[Stated problem]: Among the lines below, how many carry the string "writing"? Reply with a number and nothing else.

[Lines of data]
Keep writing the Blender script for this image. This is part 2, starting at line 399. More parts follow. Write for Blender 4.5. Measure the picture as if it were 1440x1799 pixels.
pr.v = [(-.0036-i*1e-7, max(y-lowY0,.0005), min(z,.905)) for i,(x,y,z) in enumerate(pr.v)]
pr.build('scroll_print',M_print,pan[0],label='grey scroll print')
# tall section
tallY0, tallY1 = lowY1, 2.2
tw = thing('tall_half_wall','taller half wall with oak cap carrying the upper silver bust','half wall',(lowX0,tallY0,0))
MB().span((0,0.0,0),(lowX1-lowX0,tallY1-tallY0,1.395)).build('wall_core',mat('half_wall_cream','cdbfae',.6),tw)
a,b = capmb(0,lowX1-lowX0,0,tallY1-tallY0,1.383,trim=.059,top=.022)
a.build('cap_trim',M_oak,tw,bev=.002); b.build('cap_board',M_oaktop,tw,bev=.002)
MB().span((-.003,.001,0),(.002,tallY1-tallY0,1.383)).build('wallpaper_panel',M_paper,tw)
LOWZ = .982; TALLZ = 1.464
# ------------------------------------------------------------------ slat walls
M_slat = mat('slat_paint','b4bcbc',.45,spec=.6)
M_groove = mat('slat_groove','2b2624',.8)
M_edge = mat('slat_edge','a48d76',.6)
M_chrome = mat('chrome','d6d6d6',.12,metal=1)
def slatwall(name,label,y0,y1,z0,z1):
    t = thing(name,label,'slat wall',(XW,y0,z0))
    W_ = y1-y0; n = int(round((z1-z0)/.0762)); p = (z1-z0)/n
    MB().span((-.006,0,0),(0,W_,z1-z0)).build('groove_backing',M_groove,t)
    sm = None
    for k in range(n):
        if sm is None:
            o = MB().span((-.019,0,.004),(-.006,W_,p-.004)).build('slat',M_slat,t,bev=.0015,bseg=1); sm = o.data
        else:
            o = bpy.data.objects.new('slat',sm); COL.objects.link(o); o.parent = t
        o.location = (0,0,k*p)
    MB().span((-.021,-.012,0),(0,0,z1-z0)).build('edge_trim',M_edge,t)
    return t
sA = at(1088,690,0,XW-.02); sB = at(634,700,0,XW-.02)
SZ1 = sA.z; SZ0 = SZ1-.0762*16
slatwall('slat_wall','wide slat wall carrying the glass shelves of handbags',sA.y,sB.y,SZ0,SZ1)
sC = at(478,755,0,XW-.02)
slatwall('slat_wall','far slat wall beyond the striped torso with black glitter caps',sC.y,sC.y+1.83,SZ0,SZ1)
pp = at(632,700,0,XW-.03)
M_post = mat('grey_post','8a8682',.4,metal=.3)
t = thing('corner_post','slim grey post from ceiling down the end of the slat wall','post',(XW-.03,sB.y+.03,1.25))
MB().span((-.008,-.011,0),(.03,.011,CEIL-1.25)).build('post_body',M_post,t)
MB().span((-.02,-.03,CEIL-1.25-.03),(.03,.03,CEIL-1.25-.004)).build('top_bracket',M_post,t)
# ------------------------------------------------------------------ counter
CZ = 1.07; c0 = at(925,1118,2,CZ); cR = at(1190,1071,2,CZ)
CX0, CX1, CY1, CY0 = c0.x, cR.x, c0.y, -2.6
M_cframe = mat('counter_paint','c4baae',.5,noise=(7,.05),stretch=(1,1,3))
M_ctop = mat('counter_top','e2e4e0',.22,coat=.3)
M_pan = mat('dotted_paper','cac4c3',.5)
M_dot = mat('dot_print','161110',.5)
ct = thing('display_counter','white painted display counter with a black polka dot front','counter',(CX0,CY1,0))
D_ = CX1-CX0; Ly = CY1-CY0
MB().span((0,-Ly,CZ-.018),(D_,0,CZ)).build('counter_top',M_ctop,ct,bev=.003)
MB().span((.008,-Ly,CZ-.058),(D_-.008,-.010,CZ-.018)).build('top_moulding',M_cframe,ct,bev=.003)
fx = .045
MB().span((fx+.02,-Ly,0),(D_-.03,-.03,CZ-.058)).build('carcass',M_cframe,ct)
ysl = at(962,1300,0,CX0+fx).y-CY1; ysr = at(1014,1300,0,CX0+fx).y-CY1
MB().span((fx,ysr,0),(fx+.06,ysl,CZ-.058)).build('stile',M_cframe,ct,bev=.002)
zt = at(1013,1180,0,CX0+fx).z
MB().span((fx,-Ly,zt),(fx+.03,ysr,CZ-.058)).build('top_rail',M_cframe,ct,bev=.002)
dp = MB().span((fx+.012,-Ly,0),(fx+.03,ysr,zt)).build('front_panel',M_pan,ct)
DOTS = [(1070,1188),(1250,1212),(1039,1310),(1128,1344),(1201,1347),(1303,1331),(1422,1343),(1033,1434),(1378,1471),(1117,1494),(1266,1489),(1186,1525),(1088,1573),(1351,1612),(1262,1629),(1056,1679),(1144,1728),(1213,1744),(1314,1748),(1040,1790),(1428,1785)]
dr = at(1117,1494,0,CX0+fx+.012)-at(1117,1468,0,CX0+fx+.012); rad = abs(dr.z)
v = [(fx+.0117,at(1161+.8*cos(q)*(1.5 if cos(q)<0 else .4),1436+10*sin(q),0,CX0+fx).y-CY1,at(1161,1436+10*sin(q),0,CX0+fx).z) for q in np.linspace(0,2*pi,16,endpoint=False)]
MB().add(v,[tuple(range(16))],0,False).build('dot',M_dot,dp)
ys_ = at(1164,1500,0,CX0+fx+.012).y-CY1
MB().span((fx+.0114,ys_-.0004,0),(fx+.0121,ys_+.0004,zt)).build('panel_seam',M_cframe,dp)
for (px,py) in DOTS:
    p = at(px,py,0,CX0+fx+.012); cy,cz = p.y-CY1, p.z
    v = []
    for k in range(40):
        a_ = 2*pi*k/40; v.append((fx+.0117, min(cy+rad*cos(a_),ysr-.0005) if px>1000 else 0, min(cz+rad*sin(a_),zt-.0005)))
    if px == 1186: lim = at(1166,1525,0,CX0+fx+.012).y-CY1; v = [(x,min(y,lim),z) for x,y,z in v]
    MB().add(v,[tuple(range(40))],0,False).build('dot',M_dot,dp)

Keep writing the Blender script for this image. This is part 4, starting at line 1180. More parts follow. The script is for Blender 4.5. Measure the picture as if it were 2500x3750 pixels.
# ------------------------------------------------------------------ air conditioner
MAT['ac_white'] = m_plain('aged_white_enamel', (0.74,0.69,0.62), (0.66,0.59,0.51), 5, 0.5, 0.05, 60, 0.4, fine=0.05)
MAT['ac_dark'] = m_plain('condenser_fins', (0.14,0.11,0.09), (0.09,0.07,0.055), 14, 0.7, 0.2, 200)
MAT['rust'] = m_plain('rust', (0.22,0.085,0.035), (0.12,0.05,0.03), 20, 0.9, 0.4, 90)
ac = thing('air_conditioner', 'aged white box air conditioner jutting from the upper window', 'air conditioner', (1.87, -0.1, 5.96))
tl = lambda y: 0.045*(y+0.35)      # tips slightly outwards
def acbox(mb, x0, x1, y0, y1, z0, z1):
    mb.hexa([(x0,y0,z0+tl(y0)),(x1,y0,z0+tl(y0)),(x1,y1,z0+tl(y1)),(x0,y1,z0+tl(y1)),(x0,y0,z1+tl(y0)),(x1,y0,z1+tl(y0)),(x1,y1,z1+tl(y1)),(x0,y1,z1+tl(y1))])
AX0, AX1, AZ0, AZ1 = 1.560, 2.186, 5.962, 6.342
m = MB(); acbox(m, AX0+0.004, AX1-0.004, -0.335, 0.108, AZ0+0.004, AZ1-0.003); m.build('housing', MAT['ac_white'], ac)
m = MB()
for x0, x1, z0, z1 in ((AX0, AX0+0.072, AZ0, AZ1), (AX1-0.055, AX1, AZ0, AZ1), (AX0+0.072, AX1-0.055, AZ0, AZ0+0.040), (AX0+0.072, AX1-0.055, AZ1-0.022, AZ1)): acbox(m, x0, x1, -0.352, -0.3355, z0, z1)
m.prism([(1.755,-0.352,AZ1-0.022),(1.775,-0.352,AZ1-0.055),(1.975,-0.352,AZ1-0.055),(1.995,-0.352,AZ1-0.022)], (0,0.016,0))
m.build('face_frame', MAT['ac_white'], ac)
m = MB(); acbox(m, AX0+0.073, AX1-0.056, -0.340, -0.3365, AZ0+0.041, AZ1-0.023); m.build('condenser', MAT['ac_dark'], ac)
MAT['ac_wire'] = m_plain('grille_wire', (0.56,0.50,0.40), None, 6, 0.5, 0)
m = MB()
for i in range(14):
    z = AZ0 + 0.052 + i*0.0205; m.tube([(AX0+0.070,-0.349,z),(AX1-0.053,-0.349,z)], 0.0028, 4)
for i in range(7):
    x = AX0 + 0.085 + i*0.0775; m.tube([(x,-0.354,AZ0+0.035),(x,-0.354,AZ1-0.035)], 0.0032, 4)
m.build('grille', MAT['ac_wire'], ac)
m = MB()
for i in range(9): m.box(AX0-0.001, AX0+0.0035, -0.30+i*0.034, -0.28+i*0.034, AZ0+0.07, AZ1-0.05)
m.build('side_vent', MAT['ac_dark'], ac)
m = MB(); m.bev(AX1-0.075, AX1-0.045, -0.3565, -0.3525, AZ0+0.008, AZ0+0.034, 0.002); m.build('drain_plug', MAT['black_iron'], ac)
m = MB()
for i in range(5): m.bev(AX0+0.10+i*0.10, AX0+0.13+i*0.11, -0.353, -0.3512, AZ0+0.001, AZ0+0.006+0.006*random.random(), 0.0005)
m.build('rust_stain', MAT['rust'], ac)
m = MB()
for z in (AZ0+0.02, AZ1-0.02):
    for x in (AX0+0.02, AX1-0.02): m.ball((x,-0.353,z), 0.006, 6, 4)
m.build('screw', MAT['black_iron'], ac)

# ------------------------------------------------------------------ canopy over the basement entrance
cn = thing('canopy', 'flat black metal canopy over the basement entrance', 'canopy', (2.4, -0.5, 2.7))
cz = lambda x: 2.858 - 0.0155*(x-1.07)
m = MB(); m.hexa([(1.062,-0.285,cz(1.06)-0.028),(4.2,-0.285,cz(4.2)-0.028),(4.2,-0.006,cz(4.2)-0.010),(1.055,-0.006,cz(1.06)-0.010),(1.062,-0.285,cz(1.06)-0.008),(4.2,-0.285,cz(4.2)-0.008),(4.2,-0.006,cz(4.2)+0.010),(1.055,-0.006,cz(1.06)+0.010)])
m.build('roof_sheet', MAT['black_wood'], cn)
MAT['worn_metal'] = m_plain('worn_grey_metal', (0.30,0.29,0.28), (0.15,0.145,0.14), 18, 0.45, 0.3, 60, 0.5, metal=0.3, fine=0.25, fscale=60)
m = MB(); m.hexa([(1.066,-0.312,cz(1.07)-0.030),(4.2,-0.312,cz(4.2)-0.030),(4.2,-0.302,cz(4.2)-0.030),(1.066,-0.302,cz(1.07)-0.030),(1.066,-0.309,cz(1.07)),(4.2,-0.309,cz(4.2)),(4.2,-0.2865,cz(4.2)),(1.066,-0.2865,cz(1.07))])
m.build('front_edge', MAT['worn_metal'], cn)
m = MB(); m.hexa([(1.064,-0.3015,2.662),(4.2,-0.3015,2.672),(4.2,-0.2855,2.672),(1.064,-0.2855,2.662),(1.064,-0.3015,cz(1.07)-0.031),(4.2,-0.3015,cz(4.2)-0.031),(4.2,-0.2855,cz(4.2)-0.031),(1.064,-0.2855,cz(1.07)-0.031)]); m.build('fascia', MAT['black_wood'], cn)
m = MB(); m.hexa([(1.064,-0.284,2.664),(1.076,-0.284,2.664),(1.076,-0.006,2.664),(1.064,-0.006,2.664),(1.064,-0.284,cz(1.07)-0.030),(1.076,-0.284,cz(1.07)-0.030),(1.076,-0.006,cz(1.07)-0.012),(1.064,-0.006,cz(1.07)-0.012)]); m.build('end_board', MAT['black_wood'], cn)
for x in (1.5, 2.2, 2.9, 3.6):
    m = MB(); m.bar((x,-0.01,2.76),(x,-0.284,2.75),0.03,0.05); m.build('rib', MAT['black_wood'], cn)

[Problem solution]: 2